ASIRT says cops who killed man in Crowsnest Pass did not commit criminal offence

A man died after Mounties tried to stop a vehicle in Blairmore, Alta., in 2020. Officers opened fire when they were nearly run over when the stopped vehicle was suddenly put into reverse. (CBC - image credit)
A man died after Mounties tried to stop a vehicle in Blairmore, Alta., in 2020. Officers opened fire when they were nearly run over when the stopped vehicle was suddenly put into reverse. (CBC - image credit)

Alberta's police watchdog says two officers who shot and killed a suspect in 2020 during a "high-risk" vehicle stop in the Crowsnest Pass acted reasonably.

CBC News previously reported that in February 2020 a man died after Mounties tried to stop a vehicle in Blairmore, Alta., and fatally shot the driver during an ensuing confrontation.

Alberta's Serious Incident Response Team (ASIRT) said Thursday in a report that the driver was a 30-year-old man but did not release his name.

ASIRT said RCMP were called by an off-duty officer to a Home Hardware store in the Crowsnest Pass community on Feb. 11, 2020.

The report said there was a truck parked there that was believed to belong to an "armed and dangerous" man who was a suspect in a series of local break-ins and thefts.
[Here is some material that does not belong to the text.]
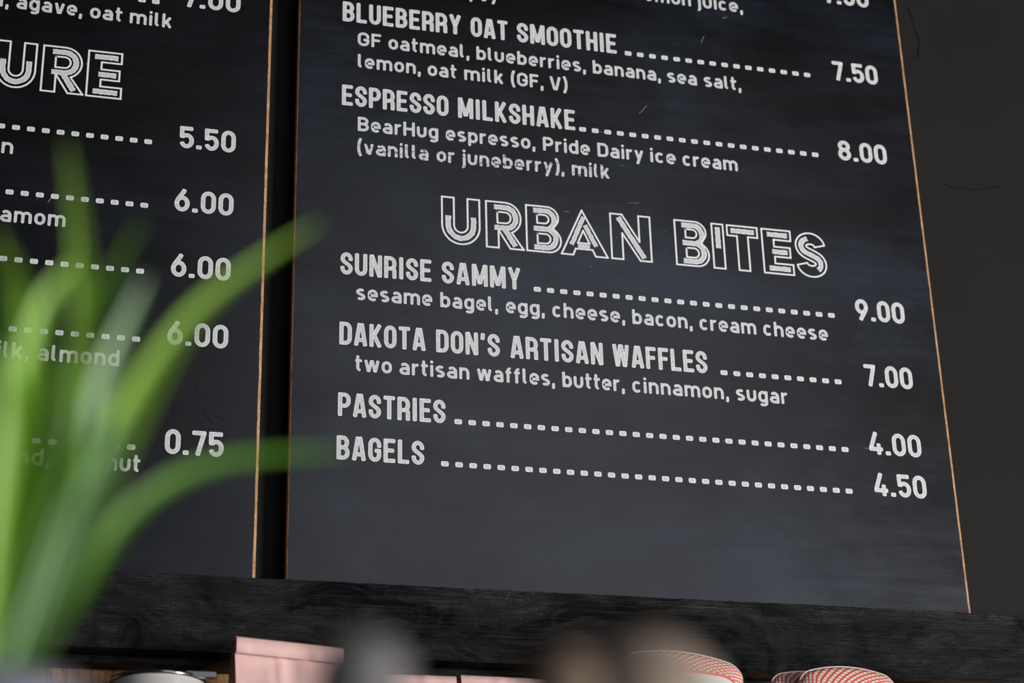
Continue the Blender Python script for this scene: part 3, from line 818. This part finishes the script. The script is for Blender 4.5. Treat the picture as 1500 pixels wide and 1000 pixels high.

Two officers responded to the call. They pulled up behind the truck and asked the man to get out of the vehicle, the report said.

The officers then used their vehicle's loud hailer to tell the man he was under arrest.

In response, ASIRT said, the man reversed his vehicle and almost ran over one of the officers.

The other officer shot at the man, who started driving around the police car. The second officer who was almost run over then also started shooting at the man. The vehicle crossed the road and went into a ditch, where it came to a stop.

An autopsy revealed the man had been shot eight times, ASIRT said. He died of gunshot wounds.

"The subject officers were in a dynamic situation where both of their lives were in danger," the report read.

"They responded with lethal force over a period of less than 36 seconds … the use of force by both subject officers was proportionate, necessary and reasonable."

ASIRT concluded there are no reasonable grounds to believe either of the officers committed a criminal offence, and the force used by the officers was "proportionate, necessary and reasonable."

However, ASIRT noted there was also a danger to bystanders "such as the people inside the Home Hardware."

"Many people walked through the front door of that Home Hardware that day, including one minutes before, and after, the officer-involved shooting. There was a bullet hole in the door frame."

ASIRT investigates events where serious injury or death may have been caused by police, as well as serious allegations of police misconduct.